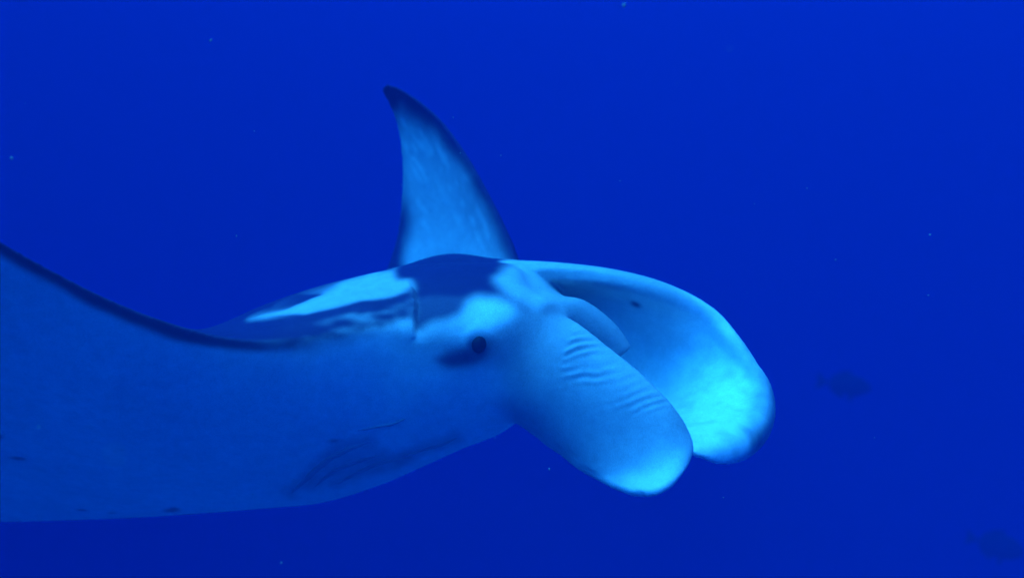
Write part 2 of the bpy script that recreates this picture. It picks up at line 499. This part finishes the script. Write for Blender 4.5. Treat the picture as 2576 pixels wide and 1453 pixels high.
# fins at the mouth
fs = np.zeros((nv, 3)); fs[comp == 2] = ff_side[fidx[comp == 2]]; fs[comp == 3] = nf_side[fidx[comp == 3]]
pig = np.where(comp == 2, 0.72 + .20 * sstep(px, 1660, 1790), pig)  # paler toward the tip: part of the sunlight there is painted in
pig = mixv(pig, 0.44, (comp == 2) * (1 - sstep(fs[:, 2], .18, .30)) * (1 - sstep(px, 1640, 1800)))
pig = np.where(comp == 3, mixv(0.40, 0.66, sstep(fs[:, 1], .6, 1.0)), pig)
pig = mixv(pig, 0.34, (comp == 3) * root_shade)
# stains on the inside of the far fin near its tip
st = sstep(vnoise(co, 26, 21) * .6 + vnoise(co, 60, 22) * .4, .52, .72) * ((comp == 2) & (px > 1700))
pig = mixv(pig, 0.5, st * .42)
pig = mixv(pig, 0.15, (comp == 2) * sstep(poly_sd(qx, qy, [(1885, 1085), (1925, 1070), (1950, 1040), (1950, 1110), (1890, 1150)]), -10, 12) * .3)
pig = mixv(pig, .16, ((comp == 3) | body) * near_side * (1 - sstep(np.hypot((qx - 1386) / 26, (qy - 772) / 20), .3, 1.3)) * .8)
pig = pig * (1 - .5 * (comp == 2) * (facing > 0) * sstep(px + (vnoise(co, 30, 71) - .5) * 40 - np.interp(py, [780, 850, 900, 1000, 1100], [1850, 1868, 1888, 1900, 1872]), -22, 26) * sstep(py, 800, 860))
# scratch on the inside of the far fin
pig = mixv(pig, 0.06, (comp == 2) * (1 - sstep(line_d(px, py, [(1592, 762), (1606, 769)]), 3, 9)))

# fine relief: folds
disp = np.zeros(nv)
ed = np.hypot(px - 1205, (py - 866) * .9)
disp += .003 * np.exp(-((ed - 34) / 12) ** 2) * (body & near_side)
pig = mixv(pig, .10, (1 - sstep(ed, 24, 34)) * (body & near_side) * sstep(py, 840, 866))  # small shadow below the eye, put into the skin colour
dd = line_d(px, py, [(1028, 706), (1042, 730), (1046, 770), (1046, 812), (1040, 850)])
sgn = np.where(px < np.interp(py, [706, 730, 770, 812, 850], [1028, 1042, 1046, 1046, 1040]), 1, -1)
lim = sstep(py, 700, 730) * (1 - sstep(py, 820, 870))
disp += np.where(body & near_side & (facing > .05), np.where(sgn > 0, .005, -.009) * np.exp(-(dd / 40) ** 2) * lim, 0)
# wrinkles on the near fin
wr = (comp == 3) & (facing > 0)
ww = sstep(poly_sd(px, py, [(1390, 835), (1470, 830), (1600, 940), (1670, 1010), (1600, 1025), (1470, 990), (1385, 930)]), -40, 40)
disp += np.where(wr, np.sin((py + .30 * px + 46 * vnoise(co, 7, 31) + 10 * vnoise(co, 25, 34)) / 3.7) * .0026 * ww * sstep(vnoise(co * np.array([1, 1, 2.2]), 13, 35), .25, .8), 0)
disp += np.where(wr & (fs[:, 2] > .86), (vnoise(co, 22, 33) - .5) * .006, 0)
co2 = co + no * disp[:, None]
# blend the root of the near fin into the cheek
E = np.empty(len(skin.edges) * 2, np.int32); skin.edges.foreach_get("vertices", E); E = E.reshape(-1, 2)
wsm = np.maximum(np.exp(-(line_d(px, py, [(1340, 785), (1310, 850), (1290, 940), (1230, 1010)]) / 62) ** 2), .8 * np.exp(-(line_d(px, py, [(1330, 775), (1400, 790)]) / 30) ** 2))
wsm = wsm * np.isin(comp, (0, 3)) * sstep(facing, -.05, .1); wsm[wsm < .03] = 0
deg = np.bincount(E.ravel(), minlength=nv).astype(float)
for _ in range(220):
    acc = np.stack([np.bincount(E[:, 0], co2[E[:, 1], k], nv) + np.bincount(E[:, 1], co2[E[:, 0], k], nv) for k in range(3)], 1)
    co2 = co2 + (acc / deg[:, None] - co2) * (wsm * .9)[:, None]
skin.vertices.foreach_set("co", co2.ravel()); skin.update()

pw_ = np.clip(.6 + wsm * 1.2, 0, .95)
for it in range(60):
    acc = np.bincount(E[:, 0], pig[E[:, 1]], nv) + np.bincount(E[:, 1], pig[E[:, 0]], nv)
    pig = pig + (acc / deg - pig) * (pw_ if it < 5 else np.clip(wsm, 0, .95) * (np.abs(px - 1300) < 160) * (py > 830))
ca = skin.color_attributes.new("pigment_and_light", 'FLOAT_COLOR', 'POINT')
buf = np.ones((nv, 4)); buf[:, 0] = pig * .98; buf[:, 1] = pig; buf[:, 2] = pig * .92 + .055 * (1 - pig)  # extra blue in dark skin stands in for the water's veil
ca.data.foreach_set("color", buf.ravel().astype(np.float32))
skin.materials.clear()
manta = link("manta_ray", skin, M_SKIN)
tag(manta, "huge manta ray with pale belly, dark back and two spoon-shaped head fins", "manta ray")

skin_bvh = bvh(co2, [tuple(p.vertices) for p in skin.polygons])
def on_skin(x, y):
    o = Vector((0, -D, 0)); d = (Vector(P(x, y, 0)) - o).normalized()
    h = skin_bvh.ray_cast(o, d, 20)
    return (np.array(h[0]), np.array(h[1])) if h[0] is not None else (None, None)

def ellipsoid(name, r, seg=24, rings=16):
    bm = bmesh.new(); bmesh.ops.create_uvsphere(bm, u_segments=seg, v_segments=rings, radius=1)
    for v in bm.verts: v.co = Vector((v.co.x * r[0], v.co.y * r[1], v.co.z * r[2]))
    me = bpy.data.meshes.new(name); bm.to_mesh(me); bm.free(); return me

c, n = on_skin(1205, 866)
eye = link("eye", ellipsoid("eye", (.021, .021, .025)), M_EYE, manta)
eye.location = tuple(c - n * .011)
eye["label"] = "dark round eye on the pale cheek"

# gill slits: curved lips of skin under the belly
def slit(pts, wid, lift=.004):
    pts, _ = catmull(np.array(pts, float), 6)
    rows = []
    for i, (x, y) in enumerate(pts):
        c, n = on_skin(x, y)
        if c is None: continue
        rows.append((c, n))
    rings = []
    K = len(rows)
    for i, (c, n) in enumerate(rows):
        t = rows[min(i + 1, K - 1)][0] - rows[max(i - 1, 0)][0]; t /= np.linalg.norm(t) + 1e-9
        s = np.cross(n, t); u = i / (K - 1)
        w = wid * (math.sin(math.pi * min(max(u, .02), .98)) ** .7) + .0008
        rings.append([c + s * w * math.cos(a) + n * (lift * math.sin(a) * min(1, w / wid * 1.2)) - n * .0006 for a in np.linspace(0, 2 * np.pi, 9)[:-1]])
    v, f = loft(np.array(rings))
    o = link("gill_slit", mesh_from("gill_slit", v, f), M_SLIT, manta)
GILLS = [
    ([(733, 1240), (770, 1205), (820, 1160), (880, 1128), (930, 1112)], .0075),
    ([(790, 1225), (840, 1185), (900, 1160), (955, 1143)], .0055),
    ([(850, 1216), (900, 1188), (960, 1164), (1030, 1148)], .005),
    ([(900, 1082), (950, 1072), (985, 1066), (1020, 1052)], .0028),
    ([(1000, 1152), (1060, 1132), (1110, 1118), (1150, 1100)], .0045)]
for pts, w in GILLS:
    slit(pts, w * 1.5)

# ------------------------------------------------------------------ two far fish
def make_fish(name, label, loc, length, rz, ry, deep):
    prof = [(-.50, .012), (-.40, .035), (-.28, .075), (-.10, .155), (.08, .19), (.25, .175), (.40, .11), (.48, .045), (.50, .008)]
    key = np.array([[x, h] for x, h in prof]); s, _ = catmull(key, 4)
    rings = []
    for x, h in s:
        a = np.linspace(0, 2 * np.pi, 25)[:-1]
        rings.append(np.stack([np.full(24, x), .42 * abs(h) * np.cos(a), deep * abs(h) * np.sin(a)], 1))
    v0, f0 = loft(np.array(rings)); V, F = [v0], list(f0); o = len(v0)
    def fin(outline, th):
        nonlocal o
        k = len(outline); a = np.array([(x, -th, z) for x, z in outline]); b = np.array([(x, th, z) for x, z in outline])
        V.append(a); V.append(b)
        F.append(tuple(o + i for i in range(k))); F.append(tuple(o + k + i for i in range(k - 1, -1, -1)))
        for i in range(k): F.append((o + i, o + k + i, o + k + (i + 1) % k, o + (i + 1) % k))
        o += 2 * k
    fin([(-.44, .03), (-.56, .12), (-.66, .17), (-.62, .05), (-.60, 0), (-.62, -.05), (-.66, -.15), (-.56, -.11), (-.44, -.03)], .012)
    fin([(.15, .14 * deep), (.02, .27 * deep), (-.15, .24 * deep), (-.34, .13 * deep), (-.36, .04), (-.1, .1)], .012)
    fin([(.0, -.14 * deep), (-.10, -.26 * deep), (-.24, -.20 * deep), (-.36, -.10 * deep), (-.36, -.03), (-.1, -.1)], .012)
    fin([(.2, -.10 * deep), (.10, -.30 * deep), (.04, -.28 * deep), (.06, -.10)], .012)
    me = mesh_from(name, np.concatenate(V) * length, F)
    bm = bmesh.new(); bm.from_mesh(me); bmesh.ops.recalc_face_normals(bm, faces=bm.faces); bm.to_mesh(me); bm.free()
    t = bpy.data.objects.new("t", me); COL.objects.link(t)
    m = t.modifiers.new("r", 'REMESH'); m.mode = 'VOXEL'; m.voxel_size = .0045
    m = t.modifiers.new("s", 'SMOOTH'); m.iterations = 3
    e = bpy.data.meshes.new_from_object(t.evaluated_get(bpy.context.evaluated_depsgraph_get()))
    bpy.data.objects.remove(t); e.name = name
    f = link(name, e, M_FISH)
    f.location = loc; f.rotation_euler = (0, ry, rz)
    tag(f, label, "fish", "dark fish far off in the blue")
    for s_ in (-1, 1):
        ey = link("eye", ellipsoid("eye", (.018 * length, .01 * length, .018 * length), 12, 8), M_EYE, f)
        ey.location = (.36 * length, s_ * .052 * length, .035 * length)
    return f
make_fish("fish", "faint dark fish drifting level with the bright far fin of the ray", tuple(P(2132, 968, 5.8)), .41, math.radians(12), math.radians(8), 1.0)
make_fish("fish", "faint dark fish low in the bottom corner, farther below the ray", tuple(P(2512, 1372, 5.4)), .37, math.radians(-10), math.radians(14), 1.25)

# ------------------------------------------------------------------ drifting specks
def marine_snow():
    bm = bmesh.new()
    spots = [(P(x, y, d), r) for x, y, d, r in [
        (2340, 590, -.4, .0025), (2030, 473, -.3, .0018), (1260, 391, -.2, .0022), (1158, 385, .1, .0025), (530, 102, -.6, .003), (30, 398, -.7, .003),
        (98, 1074, -.9, .0022), (1382, 1179, -.3, .0035), (708, 1414, -.6, .0035), (1820, 1250, -.2, .0018), (1570, 14, -.8, .005), (2335, 742, -.2, .0022),
        (1010, 465, -.5, .0015), (1357, 723, -.05, .0015), (1160, 888, -.25, .0012), (1140, 295, -.1, .0018), (1560, 455, .3, .002), (640, 330, -.3, .0018),
        (290, 1145, -2.0, .0022), (765, 893, -2.05, .0022), (2200, 1100, -.2, .0018), (1898, 512, .2, .0016)]]
    for _ in range(180):
        spots.append((np.array([rng.uniform(-3, 3), rng.uniform(-1.6, 3.2), rng.uniform(-1.8, 1.8)]), abs(rng.normal(0, .0009)) + .0006))
    for c, r in spots:
        g = bmesh.ops.create_icosphere(bm, subdivisions=1, radius=r * .8)
        st = rng.uniform(.6, 1.6); a = rng.uniform(0, 3.14)
        for v in g["verts"]:
            k = rng.uniform(.7, 1.25)
            x, y, z = v.co * k; x *= st
            v.co = Vector((x * math.cos(a) - z * math.sin(a) + c[0], y + c[1], x * math.sin(a) + z * math.cos(a) + c[2]))
    me = bpy.data.meshes.new("marine_snow"); bm.to_mesh(me); bm.free()
    o = link("marine_snow", me, M_SNOW)
    tag(o, "tiny pale specks of marine snow drifting in the water", None, None, "stuff")
marine_snow()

----------------------------------------

#### WHAT NEEDS TO BE DONE
Repeat word for word the stretch of lines from the one with "buf = np.ones((nv, 4));" down to the one with "me = bpy.data.meshes.new(name);", both included.

#### ANSWER TO THE TASK
buf = np.ones((nv, 4)); buf[:, 0] = pig * .98; buf[:, 1] = pig; buf[:, 2] = pig * .92 + .055 * (1 - pig)  # extra blue in dark skin stands in for the water's veil
ca.data.foreach_set("color", buf.ravel().astype(np.float32))
skin.materials.clear()
manta = link("manta_ray", skin, M_SKIN)
tag(manta, "huge manta ray with pale belly, dark back and two spoon-shaped head fins", "manta ray")

skin_bvh = bvh(co2, [tuple(p.vertices) for p in skin.polygons])
def on_skin(x, y):
    o = Vector((0, -D, 0)); d = (Vector(P(x, y, 0)) - o).normalized()
    h = skin_bvh.ray_cast(o, d, 20)
    return (np.array(h[0]), np.array(h[1])) if h[0] is not None else (None, None)

def ellipsoid(name, r, seg=24, rings=16):
    bm = bmesh.new(); bmesh.ops.create_uvsphere(bm, u_segments=seg, v_segments=rings, radius=1)
    for v in bm.verts: v.co = Vector((v.co.x * r[0], v.co.y * r[1], v.co.z * r[2]))
    me = bpy.data.meshes.new(name); bm.to_mesh(me); bm.free(); return me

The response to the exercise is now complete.